The task: Copy these lines exactly and nothing else: from the line holding "Generate a Blender" to the line holding "S.camera = cam", both lines included.

- - -

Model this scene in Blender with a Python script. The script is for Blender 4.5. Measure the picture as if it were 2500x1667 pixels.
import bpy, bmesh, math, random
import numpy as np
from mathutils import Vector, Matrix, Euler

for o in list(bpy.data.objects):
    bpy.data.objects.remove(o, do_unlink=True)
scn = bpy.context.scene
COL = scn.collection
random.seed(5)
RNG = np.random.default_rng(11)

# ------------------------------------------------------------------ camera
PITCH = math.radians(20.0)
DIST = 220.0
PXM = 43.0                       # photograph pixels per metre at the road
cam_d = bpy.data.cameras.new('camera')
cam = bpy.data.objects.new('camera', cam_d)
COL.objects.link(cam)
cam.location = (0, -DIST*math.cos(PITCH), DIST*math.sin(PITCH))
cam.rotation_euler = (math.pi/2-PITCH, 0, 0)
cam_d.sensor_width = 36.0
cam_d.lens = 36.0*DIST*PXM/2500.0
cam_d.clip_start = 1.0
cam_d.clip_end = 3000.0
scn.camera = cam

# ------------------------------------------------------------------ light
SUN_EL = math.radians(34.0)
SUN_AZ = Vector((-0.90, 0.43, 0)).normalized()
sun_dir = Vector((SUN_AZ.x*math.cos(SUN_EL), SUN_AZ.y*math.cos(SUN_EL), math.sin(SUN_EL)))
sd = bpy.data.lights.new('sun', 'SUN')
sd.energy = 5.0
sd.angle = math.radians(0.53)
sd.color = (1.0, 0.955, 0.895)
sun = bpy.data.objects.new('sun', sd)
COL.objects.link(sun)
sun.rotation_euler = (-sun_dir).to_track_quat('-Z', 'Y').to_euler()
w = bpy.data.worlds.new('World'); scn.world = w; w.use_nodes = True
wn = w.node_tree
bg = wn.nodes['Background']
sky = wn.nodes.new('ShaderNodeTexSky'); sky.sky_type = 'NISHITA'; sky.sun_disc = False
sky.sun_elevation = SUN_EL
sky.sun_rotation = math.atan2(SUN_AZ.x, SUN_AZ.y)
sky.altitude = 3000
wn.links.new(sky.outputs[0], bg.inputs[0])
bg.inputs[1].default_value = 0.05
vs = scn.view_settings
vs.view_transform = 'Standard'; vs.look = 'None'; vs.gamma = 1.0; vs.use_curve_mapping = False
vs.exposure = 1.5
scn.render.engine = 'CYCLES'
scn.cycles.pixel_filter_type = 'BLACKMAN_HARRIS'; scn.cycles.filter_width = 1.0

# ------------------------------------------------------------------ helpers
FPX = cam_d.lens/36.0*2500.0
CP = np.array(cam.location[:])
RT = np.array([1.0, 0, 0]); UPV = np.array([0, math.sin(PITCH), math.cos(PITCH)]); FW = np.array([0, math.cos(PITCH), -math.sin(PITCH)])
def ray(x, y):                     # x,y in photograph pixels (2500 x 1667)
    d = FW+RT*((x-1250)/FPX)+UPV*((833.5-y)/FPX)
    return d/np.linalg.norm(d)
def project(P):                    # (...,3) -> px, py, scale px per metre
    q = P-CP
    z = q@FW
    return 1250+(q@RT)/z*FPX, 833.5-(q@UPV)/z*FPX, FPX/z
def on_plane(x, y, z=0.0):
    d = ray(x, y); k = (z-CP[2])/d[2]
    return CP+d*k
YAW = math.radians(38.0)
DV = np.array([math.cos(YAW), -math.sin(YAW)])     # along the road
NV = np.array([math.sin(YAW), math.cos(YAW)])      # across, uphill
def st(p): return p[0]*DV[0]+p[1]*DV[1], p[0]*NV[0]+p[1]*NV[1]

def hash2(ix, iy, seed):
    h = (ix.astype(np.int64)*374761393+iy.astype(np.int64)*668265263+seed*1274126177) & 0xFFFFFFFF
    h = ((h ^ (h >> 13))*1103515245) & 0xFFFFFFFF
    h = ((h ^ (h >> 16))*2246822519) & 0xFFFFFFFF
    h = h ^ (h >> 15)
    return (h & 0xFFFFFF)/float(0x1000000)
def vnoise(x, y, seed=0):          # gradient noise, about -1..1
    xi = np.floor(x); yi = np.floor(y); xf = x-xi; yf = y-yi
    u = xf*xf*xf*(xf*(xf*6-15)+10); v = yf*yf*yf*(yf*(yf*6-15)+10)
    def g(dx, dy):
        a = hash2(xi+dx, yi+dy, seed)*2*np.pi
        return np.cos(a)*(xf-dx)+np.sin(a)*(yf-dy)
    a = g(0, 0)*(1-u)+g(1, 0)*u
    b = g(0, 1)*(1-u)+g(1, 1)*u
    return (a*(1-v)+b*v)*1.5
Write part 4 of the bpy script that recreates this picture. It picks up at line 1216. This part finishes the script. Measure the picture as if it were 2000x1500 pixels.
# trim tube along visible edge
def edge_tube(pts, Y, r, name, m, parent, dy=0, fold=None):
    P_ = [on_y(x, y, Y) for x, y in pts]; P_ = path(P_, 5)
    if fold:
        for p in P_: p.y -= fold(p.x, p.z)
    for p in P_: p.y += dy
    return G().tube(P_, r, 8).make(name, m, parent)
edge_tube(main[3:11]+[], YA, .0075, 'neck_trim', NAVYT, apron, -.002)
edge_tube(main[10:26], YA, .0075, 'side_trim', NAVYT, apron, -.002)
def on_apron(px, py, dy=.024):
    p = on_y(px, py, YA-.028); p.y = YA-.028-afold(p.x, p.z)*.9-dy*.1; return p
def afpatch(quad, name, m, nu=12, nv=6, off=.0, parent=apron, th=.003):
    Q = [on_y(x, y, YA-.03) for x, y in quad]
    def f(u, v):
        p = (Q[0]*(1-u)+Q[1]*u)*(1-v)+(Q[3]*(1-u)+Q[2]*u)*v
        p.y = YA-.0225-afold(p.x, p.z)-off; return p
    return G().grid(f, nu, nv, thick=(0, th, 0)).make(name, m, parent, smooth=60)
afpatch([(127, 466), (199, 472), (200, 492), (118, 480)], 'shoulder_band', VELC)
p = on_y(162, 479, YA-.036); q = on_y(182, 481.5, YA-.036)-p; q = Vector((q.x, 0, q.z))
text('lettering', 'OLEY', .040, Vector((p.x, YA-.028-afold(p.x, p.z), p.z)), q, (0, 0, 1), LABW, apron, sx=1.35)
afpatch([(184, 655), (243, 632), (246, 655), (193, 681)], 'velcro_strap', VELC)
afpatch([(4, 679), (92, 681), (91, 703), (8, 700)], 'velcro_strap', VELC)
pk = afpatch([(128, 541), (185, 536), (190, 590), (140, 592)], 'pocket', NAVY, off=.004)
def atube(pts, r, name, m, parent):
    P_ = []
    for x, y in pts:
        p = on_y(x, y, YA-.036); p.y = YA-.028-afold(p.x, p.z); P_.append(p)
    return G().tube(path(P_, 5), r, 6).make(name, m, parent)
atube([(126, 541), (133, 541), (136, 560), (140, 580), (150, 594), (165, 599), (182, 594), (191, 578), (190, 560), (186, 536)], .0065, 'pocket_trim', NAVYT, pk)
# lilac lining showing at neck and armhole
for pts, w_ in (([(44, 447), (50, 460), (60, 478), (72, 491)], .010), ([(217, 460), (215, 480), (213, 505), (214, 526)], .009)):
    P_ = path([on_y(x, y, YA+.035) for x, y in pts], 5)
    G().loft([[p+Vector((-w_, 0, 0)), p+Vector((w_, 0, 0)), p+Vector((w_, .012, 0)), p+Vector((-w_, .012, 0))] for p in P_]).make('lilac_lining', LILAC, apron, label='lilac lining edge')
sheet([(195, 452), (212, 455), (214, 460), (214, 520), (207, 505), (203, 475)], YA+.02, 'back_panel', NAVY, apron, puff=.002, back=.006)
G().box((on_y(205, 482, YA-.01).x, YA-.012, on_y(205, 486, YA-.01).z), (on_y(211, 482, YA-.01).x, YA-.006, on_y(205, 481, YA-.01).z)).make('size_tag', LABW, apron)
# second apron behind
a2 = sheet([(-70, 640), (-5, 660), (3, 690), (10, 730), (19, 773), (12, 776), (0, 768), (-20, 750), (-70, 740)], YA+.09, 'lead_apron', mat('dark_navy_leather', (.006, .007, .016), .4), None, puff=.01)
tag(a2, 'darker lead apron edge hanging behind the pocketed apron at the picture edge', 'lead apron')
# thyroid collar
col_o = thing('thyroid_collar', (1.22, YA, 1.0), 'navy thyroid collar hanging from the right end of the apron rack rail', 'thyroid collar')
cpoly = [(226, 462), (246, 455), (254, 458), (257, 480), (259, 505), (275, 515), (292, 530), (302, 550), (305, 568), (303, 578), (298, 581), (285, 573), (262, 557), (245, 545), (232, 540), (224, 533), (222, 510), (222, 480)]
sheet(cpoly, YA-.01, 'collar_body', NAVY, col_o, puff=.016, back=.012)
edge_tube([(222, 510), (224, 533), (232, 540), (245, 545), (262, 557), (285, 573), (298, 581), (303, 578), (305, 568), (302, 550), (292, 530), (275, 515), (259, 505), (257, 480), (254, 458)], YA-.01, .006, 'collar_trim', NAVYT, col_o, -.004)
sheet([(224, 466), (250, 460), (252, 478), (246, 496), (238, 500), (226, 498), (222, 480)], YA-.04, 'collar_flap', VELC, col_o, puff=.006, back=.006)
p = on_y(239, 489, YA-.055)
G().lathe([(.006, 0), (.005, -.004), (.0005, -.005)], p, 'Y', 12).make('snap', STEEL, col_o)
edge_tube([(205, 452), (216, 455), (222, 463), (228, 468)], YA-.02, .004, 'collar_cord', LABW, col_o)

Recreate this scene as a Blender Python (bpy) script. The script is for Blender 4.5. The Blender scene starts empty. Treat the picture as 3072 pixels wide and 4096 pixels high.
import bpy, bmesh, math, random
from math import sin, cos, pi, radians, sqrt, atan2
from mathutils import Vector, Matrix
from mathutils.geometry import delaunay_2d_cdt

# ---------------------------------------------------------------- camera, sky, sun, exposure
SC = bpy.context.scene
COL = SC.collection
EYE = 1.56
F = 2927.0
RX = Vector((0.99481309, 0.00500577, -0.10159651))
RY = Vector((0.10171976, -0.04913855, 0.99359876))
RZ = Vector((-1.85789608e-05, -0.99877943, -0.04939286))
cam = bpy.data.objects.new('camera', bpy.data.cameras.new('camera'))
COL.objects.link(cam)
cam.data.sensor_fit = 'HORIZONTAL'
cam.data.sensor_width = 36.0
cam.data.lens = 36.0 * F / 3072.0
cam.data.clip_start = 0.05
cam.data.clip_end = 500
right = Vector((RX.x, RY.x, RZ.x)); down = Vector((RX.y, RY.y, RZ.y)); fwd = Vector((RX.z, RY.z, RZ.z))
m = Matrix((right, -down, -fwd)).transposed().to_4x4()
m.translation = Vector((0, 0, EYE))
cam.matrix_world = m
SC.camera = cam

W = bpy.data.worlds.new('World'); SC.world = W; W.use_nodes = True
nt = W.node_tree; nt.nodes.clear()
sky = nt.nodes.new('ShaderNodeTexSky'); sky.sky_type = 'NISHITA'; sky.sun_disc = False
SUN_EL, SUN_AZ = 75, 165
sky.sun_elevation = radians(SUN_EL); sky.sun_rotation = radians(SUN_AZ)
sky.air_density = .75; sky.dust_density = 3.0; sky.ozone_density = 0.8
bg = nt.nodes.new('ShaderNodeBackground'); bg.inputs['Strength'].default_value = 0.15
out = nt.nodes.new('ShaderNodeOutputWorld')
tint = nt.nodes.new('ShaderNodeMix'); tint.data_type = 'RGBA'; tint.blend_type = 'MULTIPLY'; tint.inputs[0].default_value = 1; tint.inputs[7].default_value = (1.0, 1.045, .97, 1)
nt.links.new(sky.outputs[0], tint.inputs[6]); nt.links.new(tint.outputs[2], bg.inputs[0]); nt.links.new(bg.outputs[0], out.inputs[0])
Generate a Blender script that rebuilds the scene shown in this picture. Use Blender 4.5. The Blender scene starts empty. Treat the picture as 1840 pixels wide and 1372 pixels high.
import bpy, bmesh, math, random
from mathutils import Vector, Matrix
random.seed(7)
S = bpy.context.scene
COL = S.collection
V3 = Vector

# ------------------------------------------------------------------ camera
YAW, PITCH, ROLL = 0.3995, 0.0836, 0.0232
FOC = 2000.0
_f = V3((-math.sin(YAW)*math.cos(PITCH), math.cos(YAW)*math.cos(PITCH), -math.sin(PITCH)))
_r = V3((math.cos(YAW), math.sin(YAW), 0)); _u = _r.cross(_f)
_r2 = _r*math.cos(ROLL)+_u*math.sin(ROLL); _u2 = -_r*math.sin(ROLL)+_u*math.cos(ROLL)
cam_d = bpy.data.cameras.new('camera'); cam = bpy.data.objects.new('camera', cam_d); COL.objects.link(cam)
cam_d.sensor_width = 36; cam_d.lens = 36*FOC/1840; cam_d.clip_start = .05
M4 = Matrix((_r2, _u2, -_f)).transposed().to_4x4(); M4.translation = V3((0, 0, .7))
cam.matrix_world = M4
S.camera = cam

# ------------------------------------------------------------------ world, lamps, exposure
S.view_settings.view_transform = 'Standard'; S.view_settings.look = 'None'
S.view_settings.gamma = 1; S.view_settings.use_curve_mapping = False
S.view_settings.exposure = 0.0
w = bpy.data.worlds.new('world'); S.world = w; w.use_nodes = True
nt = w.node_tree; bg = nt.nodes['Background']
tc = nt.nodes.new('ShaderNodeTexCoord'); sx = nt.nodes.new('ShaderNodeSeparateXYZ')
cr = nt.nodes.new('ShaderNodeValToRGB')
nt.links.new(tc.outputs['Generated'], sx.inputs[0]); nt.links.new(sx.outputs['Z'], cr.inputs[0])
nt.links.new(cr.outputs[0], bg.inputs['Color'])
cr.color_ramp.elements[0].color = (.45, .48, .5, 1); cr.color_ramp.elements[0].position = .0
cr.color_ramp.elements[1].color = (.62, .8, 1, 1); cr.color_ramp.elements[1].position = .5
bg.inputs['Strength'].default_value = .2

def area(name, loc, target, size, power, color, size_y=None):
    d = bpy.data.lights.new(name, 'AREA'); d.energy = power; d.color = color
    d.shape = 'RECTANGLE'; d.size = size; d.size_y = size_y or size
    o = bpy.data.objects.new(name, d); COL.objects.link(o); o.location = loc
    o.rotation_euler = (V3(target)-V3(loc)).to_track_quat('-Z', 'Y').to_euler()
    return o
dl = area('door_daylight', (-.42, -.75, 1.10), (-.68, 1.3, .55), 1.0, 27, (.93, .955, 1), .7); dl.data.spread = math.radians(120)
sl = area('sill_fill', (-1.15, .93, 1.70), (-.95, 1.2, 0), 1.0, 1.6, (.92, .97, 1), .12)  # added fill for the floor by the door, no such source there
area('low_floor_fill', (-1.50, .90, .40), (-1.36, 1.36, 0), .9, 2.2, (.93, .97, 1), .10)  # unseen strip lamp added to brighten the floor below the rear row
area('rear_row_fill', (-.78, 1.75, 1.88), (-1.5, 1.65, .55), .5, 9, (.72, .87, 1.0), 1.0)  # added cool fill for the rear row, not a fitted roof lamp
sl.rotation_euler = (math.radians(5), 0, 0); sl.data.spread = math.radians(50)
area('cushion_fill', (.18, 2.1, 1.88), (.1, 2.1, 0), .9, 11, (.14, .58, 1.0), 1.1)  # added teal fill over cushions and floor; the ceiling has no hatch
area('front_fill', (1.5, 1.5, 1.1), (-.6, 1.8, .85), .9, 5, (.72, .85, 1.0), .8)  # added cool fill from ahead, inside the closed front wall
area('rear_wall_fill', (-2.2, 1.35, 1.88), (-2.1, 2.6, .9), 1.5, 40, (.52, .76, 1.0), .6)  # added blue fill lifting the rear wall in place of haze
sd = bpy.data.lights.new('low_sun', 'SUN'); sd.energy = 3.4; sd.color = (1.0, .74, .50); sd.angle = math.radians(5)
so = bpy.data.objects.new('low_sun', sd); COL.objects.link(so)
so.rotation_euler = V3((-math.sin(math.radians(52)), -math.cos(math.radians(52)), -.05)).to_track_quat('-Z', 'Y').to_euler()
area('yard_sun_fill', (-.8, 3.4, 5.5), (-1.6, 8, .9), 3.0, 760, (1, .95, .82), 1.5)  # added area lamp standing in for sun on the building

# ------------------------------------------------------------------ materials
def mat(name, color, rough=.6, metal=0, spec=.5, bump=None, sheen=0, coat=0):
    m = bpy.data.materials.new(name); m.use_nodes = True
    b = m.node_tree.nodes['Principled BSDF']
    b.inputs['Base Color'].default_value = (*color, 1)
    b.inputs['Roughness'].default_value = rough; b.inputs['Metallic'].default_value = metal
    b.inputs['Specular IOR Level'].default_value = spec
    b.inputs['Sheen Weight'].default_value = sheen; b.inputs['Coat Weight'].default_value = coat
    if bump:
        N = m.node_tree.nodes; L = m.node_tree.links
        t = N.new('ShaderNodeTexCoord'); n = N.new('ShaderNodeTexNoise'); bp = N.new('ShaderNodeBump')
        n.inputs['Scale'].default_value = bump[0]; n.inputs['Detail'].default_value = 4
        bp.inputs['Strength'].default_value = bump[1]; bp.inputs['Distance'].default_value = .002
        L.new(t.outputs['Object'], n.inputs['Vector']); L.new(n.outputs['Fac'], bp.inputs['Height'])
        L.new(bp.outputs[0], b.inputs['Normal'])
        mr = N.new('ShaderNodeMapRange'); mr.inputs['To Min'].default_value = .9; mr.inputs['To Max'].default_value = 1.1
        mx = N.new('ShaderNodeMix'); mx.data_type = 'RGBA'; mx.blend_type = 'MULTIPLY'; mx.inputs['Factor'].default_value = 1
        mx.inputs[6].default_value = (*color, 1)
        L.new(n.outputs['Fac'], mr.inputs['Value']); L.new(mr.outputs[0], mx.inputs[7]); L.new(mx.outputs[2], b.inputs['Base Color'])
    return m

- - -

Written solution:
Generate a Blender script that rebuilds the scene shown in this picture. Use Blender 4.5. The Blender scene starts empty. Treat the picture as 1840 pixels wide and 1372 pixels high.
import bpy, bmesh, math, random
from mathutils import Vector, Matrix
random.seed(7)
S = bpy.context.scene
COL = S.collection
V3 = Vector

# ------------------------------------------------------------------ camera
YAW, PITCH, ROLL = 0.3995, 0.0836, 0.0232
FOC = 2000.0
_f = V3((-math.sin(YAW)*math.cos(PITCH), math.cos(YAW)*math.cos(PITCH), -math.sin(PITCH)))
_r = V3((math.cos(YAW), math.sin(YAW), 0)); _u = _r.cross(_f)
_r2 = _r*math.cos(ROLL)+_u*math.sin(ROLL); _u2 = -_r*math.sin(ROLL)+_u*math.cos(ROLL)
cam_d = bpy.data.cameras.new('camera'); cam = bpy.data.objects.new('camera', cam_d); COL.objects.link(cam)
cam_d.sensor_width = 36; cam_d.lens = 36*FOC/1840; cam_d.clip_start = .05
M4 = Matrix((_r2, _u2, -_f)).transposed().to_4x4(); M4.translation = V3((0, 0, .7))
cam.matrix_world = M4
S.camera = cam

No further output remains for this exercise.